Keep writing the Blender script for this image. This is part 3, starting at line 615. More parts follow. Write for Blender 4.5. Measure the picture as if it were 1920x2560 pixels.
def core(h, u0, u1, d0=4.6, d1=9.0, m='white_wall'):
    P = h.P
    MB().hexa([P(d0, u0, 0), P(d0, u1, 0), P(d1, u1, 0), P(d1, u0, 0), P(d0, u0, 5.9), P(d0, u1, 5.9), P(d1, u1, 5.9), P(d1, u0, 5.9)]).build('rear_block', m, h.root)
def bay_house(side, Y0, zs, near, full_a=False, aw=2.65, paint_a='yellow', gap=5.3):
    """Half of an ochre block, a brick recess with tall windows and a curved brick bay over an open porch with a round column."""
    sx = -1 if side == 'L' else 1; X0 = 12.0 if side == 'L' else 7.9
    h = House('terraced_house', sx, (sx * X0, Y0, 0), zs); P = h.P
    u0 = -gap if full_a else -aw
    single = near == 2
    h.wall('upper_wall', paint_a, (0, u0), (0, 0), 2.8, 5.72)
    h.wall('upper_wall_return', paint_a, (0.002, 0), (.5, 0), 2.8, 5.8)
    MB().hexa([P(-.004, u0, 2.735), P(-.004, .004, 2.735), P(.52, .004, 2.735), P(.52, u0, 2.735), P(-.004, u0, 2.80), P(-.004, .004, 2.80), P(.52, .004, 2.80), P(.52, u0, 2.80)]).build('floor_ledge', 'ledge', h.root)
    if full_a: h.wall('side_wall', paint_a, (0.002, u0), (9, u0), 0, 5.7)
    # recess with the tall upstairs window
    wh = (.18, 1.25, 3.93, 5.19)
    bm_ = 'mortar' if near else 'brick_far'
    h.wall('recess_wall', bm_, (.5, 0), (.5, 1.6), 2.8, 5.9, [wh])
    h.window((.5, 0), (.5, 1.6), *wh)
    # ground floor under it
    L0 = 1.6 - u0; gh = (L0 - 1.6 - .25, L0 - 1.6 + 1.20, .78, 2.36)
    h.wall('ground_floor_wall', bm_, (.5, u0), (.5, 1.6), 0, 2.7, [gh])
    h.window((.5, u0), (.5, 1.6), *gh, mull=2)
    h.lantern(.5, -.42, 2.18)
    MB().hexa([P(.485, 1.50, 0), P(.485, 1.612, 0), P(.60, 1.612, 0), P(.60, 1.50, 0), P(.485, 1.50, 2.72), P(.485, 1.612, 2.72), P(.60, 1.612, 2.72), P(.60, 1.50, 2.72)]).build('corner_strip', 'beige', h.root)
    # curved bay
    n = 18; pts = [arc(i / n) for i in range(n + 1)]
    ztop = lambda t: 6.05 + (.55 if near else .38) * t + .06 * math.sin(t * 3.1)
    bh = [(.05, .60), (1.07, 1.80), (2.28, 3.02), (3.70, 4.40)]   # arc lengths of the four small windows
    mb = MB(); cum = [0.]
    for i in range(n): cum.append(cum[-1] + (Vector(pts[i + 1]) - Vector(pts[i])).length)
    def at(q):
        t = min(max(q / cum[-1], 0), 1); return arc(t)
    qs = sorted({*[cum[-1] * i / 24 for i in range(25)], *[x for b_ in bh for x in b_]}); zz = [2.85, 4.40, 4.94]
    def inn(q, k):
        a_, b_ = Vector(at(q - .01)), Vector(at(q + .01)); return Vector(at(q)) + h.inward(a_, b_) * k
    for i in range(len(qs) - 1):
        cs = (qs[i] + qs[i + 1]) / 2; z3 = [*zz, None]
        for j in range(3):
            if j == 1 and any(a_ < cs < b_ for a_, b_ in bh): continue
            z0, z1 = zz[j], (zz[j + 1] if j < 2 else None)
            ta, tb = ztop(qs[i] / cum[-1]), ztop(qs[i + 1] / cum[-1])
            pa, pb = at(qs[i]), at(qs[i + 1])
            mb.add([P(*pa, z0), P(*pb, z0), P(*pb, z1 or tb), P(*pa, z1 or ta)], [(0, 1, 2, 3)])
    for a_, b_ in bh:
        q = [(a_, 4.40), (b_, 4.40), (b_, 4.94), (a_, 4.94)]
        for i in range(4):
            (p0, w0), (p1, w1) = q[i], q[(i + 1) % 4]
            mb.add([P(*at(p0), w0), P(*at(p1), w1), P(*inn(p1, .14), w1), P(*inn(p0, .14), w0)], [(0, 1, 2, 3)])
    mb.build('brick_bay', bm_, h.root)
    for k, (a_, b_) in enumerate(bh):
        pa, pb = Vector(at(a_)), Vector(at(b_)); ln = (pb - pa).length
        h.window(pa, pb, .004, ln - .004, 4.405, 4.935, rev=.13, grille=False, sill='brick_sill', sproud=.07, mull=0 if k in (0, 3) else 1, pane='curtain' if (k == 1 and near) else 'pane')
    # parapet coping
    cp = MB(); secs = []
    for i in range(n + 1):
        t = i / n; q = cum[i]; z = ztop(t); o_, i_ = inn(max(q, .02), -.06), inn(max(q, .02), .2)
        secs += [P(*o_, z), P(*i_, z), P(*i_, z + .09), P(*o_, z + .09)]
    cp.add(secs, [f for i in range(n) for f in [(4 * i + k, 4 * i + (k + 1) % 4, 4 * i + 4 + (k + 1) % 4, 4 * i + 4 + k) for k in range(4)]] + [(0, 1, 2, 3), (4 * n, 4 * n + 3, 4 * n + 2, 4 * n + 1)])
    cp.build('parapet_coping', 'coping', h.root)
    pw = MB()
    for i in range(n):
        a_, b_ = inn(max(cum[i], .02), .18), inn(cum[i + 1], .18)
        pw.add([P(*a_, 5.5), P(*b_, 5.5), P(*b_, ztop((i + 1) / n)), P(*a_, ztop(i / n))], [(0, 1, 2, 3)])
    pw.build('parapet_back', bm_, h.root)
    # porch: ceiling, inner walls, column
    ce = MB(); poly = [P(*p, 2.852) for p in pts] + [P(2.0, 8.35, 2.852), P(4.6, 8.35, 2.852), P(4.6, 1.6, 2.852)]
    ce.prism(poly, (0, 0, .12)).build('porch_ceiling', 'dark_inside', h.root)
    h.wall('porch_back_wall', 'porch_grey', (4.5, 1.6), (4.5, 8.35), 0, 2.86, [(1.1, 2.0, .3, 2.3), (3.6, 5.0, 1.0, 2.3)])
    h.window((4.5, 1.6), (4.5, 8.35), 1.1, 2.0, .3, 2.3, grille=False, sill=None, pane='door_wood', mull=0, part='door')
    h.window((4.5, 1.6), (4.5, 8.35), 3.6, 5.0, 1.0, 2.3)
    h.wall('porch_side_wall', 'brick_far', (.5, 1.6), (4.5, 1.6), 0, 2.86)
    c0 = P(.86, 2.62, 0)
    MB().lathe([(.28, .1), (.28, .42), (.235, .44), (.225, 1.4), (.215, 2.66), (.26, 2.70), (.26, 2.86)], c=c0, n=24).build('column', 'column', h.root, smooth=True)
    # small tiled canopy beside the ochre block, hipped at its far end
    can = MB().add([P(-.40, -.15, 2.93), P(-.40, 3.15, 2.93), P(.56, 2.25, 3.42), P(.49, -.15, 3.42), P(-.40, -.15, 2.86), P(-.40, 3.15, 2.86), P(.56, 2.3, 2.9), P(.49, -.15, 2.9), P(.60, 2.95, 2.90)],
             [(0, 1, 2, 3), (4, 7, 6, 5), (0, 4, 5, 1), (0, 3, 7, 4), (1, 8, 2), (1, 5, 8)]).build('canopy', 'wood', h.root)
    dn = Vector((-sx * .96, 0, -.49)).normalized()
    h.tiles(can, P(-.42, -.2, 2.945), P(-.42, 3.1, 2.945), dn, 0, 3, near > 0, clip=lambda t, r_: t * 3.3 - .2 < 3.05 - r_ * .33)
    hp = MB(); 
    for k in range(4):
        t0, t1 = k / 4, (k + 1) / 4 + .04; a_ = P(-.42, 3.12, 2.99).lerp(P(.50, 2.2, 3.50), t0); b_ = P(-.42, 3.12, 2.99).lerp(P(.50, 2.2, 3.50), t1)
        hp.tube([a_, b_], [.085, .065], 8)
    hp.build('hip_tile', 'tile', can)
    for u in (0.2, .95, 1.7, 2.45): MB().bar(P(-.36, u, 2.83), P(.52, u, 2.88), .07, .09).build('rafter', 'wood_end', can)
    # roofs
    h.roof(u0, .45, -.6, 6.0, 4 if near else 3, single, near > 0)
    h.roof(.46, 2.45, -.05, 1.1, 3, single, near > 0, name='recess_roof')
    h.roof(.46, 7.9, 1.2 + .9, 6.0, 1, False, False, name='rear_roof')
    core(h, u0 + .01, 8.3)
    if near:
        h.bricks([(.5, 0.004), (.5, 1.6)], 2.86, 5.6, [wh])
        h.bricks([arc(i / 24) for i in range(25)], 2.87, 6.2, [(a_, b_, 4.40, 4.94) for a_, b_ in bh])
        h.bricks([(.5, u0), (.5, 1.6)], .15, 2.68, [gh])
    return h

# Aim
Where a line holds "poly", copy that line.

# Exercise answer
    ce = MB(); poly = [P(*p, 2.852) for p in pts] + [P(2.0, 8.35, 2.852), P(4.6, 8.35, 2.852), P(4.6, 1.6, 2.852)]
    ce.prism(poly, (0, 0, .12)).build('porch_ceiling', 'dark_inside', h.root)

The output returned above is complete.